* **Exercise task**: Return verbatim everything from the first line through the line that contains "COL = SC.collection", and stop there.

* **Dataset content**:
■ ■ ■

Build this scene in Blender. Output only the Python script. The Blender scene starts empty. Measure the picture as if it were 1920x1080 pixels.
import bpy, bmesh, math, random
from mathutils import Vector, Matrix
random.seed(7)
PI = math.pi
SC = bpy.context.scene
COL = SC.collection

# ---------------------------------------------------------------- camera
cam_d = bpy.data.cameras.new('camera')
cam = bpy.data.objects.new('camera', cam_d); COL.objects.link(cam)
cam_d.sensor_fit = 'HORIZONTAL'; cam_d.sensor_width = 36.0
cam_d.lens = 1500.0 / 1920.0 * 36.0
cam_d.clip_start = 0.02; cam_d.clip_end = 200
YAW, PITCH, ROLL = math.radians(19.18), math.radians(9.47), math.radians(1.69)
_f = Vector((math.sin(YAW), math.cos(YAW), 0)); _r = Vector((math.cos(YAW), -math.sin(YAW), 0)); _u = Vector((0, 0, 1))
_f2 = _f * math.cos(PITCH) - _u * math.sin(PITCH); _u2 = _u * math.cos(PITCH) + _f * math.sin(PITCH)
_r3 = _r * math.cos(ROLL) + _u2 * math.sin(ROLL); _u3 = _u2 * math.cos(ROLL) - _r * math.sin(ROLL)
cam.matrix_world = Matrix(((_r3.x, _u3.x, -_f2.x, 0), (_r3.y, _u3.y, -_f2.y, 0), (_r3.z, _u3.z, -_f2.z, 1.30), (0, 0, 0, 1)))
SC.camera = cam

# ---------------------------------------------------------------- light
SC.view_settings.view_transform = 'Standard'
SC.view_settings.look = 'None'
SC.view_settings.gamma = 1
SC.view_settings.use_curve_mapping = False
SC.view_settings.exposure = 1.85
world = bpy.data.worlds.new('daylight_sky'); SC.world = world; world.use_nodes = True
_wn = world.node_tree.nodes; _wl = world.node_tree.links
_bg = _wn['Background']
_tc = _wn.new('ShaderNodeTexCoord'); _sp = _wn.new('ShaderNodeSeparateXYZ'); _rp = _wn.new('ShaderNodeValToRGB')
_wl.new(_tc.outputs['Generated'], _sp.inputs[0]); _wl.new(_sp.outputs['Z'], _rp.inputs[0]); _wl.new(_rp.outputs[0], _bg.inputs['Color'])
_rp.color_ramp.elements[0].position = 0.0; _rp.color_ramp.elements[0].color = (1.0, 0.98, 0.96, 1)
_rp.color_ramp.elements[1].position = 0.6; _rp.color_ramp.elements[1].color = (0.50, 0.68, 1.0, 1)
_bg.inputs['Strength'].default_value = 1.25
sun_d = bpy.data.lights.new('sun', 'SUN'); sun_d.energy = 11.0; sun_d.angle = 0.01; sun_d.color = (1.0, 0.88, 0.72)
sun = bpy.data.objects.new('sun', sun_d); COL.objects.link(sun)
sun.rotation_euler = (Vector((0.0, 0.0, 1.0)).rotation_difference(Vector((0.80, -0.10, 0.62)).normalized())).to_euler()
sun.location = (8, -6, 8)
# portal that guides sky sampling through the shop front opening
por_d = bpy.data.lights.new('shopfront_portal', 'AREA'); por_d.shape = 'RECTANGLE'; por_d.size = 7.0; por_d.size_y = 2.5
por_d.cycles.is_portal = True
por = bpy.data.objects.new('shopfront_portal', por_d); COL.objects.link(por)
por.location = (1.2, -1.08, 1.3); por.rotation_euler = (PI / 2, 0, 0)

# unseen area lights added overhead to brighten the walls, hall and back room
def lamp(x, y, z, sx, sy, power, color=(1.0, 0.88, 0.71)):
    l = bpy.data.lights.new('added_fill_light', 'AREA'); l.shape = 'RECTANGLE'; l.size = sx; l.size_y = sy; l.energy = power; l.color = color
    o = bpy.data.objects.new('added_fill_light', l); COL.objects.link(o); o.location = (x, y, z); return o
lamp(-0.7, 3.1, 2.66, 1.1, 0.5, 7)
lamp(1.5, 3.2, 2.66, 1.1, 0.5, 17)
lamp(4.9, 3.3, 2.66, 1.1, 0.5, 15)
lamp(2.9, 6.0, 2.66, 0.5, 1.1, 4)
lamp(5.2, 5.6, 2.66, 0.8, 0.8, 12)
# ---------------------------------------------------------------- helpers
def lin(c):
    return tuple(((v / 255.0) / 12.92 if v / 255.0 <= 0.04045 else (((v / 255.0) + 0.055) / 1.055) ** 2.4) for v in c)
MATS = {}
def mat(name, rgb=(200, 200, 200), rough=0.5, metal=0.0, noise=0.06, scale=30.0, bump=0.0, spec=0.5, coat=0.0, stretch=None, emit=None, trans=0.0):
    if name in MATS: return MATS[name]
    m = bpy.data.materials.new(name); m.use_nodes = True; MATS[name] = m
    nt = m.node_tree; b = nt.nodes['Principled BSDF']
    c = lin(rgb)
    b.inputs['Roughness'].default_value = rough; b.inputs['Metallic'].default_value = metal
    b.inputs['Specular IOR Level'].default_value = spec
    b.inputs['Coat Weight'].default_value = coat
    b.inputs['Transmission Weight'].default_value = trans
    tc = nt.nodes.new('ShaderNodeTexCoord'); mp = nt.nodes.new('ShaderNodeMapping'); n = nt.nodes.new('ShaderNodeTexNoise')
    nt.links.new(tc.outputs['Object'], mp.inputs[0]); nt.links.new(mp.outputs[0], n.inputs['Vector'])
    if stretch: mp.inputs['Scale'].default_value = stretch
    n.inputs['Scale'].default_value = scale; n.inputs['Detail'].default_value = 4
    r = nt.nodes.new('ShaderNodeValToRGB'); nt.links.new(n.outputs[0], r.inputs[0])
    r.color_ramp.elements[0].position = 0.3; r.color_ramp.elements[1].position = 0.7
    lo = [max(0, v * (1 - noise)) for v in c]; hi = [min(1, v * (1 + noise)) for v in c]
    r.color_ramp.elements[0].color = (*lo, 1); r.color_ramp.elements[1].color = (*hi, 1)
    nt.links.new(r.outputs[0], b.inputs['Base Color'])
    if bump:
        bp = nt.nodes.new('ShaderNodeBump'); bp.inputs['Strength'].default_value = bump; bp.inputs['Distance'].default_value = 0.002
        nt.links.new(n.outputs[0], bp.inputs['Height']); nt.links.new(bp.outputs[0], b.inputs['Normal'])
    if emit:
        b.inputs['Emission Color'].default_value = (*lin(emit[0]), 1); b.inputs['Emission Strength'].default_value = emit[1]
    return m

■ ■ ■

* **Task output**:
Build this scene in Blender. Output only the Python script. The Blender scene starts empty. Measure the picture as if it were 1920x1080 pixels.
import bpy, bmesh, math, random
from mathutils import Vector, Matrix
random.seed(7)
PI = math.pi
SC = bpy.context.scene
COL = SC.collection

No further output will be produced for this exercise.